Edith Marold 2017, ‘Magnús Ólafsson (c. 1573-1636)’ in Kari Ellen Gade and Edith Marold (eds), Poetry from Treatises on Poetics. Skaldic Poetry of the Scandinavian Middle Ages 3. Turnhout: Brepols [check printed volume for citation].
Little is known about Magnús Ólafsson’s life before he was appointed to the parish of Laufás in 1622, a position which he held until his death in 1636 (for an overview of his life and work, see LaufE 1979, 15-26). He came from a poor family, and after his mother’s death he was adopted by Benedikt Halldórsson, the estate manager at Möðruvellir who sent him to school at Hólar. Afterwards Magnús studied at the University of Copenhagen and returned to Iceland in 1599, where he taught at Hólar for several years. In 1607-8 he lost his position as priest in Vellir in Eyjafjörðursýsla, along with the favour of his benefactors, when he was accused of having fathered an illegitimate child. He may have found refuge at Auðkúla, the home of Magnús Eiríksson, his wife’s brother. Here, he most likely compiled his Edda, Edda Magnúsar Ólafssonar, the so-called Laufás Edda (LaufE; see Section 4.1.2 above). Magnús was encouraged and supported by the famous Icelandic scholar Arngrímur Jónsson (1568-1648), who had been his teacher at Hólar and was then minister at Melstaður in northern Iceland. Arngrímur encouraged Magnús to embark on this compilation and lent him Codex Wormianus (ms. W) of Snorra Edda, which is the basis for Magnús’s LaufE. After his stay in Auðkúla, Magnús seems to have served in several parishes and at various times performed the function of deputy rector at Hólar.

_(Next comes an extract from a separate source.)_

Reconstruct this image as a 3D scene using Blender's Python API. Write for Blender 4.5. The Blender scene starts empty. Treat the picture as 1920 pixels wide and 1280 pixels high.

Magnús was not only an antiquarian scholar, who corresponded with the Dane Ole Worm and sent him transcriptions and interpretations of medieval Icelandic poems, but he was also a poet in his own right. His poetry, both in Latin and in the vernacular, was much admired. He attempted to renew interest in medieval poetry and composed poems and drápur in dróttkvætt. He was extremely interested in such formal poetic features as alliteration, kennings and periphrasis. It is therefore likely that his Edda was intended to spread the knowledge of medieval poetics. Of particular interest is the dróttkvætt poem Fagrar Viðris veigar ‘The fair draughts of Óðinn’ (LaufE 1979, 316-17, 460-1), which is appended to his Edda and is about poetry and the difficulties of poetic composition. That poem contains many elaborate kennings which refer to the origin of poetry among the Æsir. Magnús also wrote an elegy for Einar of Eydalir that consisted of forty-one dróttkvætt stanzas and showed his knowledge of the poetry of ancient Greece and Rome and the Icelandic poetic tradition. Several religious poems are also attributed to Magnús. Flateyjarríma (c. 1626-8), a poetic narrative of an underworld journey, is considered one of his major works.
Magnús Óláfsson is mainly known for his Edda, however. The name Laufás Edda, derived from the name of the farm Laufás in Eyjafjörður in northern Iceland (see above), was first used in print in the Arnamagnæan edition of SnE (SnE 1848-87). The work quickly became very popular, and during the seventeenth and eighteenth centuries it was one of the most frequently copied books in Iceland and it became the basis for Resen’s 1665 Edda Islandorum (see Section 4.1.3 above). LaufE bears important witness to the post-Medieval Icelandic cultural and literary development, and for a time this work was more studied and valued more highly than SnE itself.